More mainstream series like BBC1's The Impressions Show with Culshaw and Stephenson and Alistair McGowan's Big Impression have attempted to mimic David Cameron without success. McGowan has said that the problem is phonetic ("I think because he has a very airy voice"), although Rory Bremner is probably on to something when he says that "there are fewer characters around so there is less to work with". Bremner was one of the many contributors to ITV's Spitting Image – the high-point of political impressionism that began its modern existence with Peter Cook's Beyond the Fringe satire of Conservative Prime Minister Harold Macmillan.
With his patrician demeanour, Macmillan was a bigger sitting target in the early Sixties than the grouse he liked to blow away off the moors, and the taboo had been broken. The fortunes of comedian Mike Yarwood rose in tandem with those of his most successful "character", Labour prime minister Harold Wilson, and continued with Edward Heath – whose shoulder-rocking laugh provided Yarwood with his hook – and beyond into Labour's Seventies twilight years, when the comedian alighted on Denis Healey's eyebrows. Margaret Thatcher provided Janet Brown with a decade of gainful employment, and even John Major (coloured grey in Spitting Image) and Tony Blair found themselves captured – the latter perhaps most successfully, not by a professional mimic, but by actor Michael Sheen.
The trouble with today's leaders seems to stem from their experience being confined to a narrow range of political activity – usually as a special adviser. They are as bland as boiled eggs – more middle manager than the political bruiser of yore. They are also slightly younger than established impressionists, and, as McGowan pointed out, it is easier to mimic someone older. Twentysomething Terry Mynott, for example, does a cracking Gordon Ramsay, although I shouldn't imagine that he ever practised Gordon Brown in the mirror.

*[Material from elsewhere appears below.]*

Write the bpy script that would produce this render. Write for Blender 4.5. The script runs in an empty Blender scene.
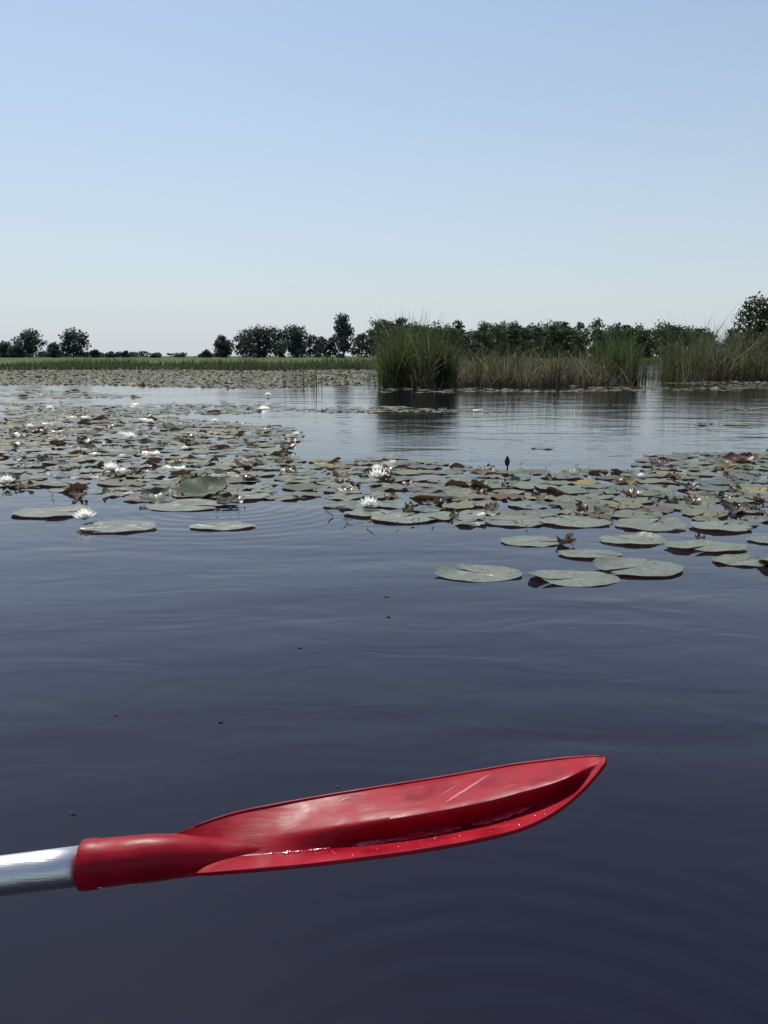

There is one politician, however, with plenty of memorable character traits – indeed one who seems to positively invite mimicry, not least for its brand value – and that is Boris Johnson. From his mop of hair to his speech patterns, Johnson has been captured by Culshaw in a way that he didn't manage with Cameron. If that is any indication of the outcome of the coming battle between the two big beasts of Conservative politics, I know which one my money is on. The impressionable one.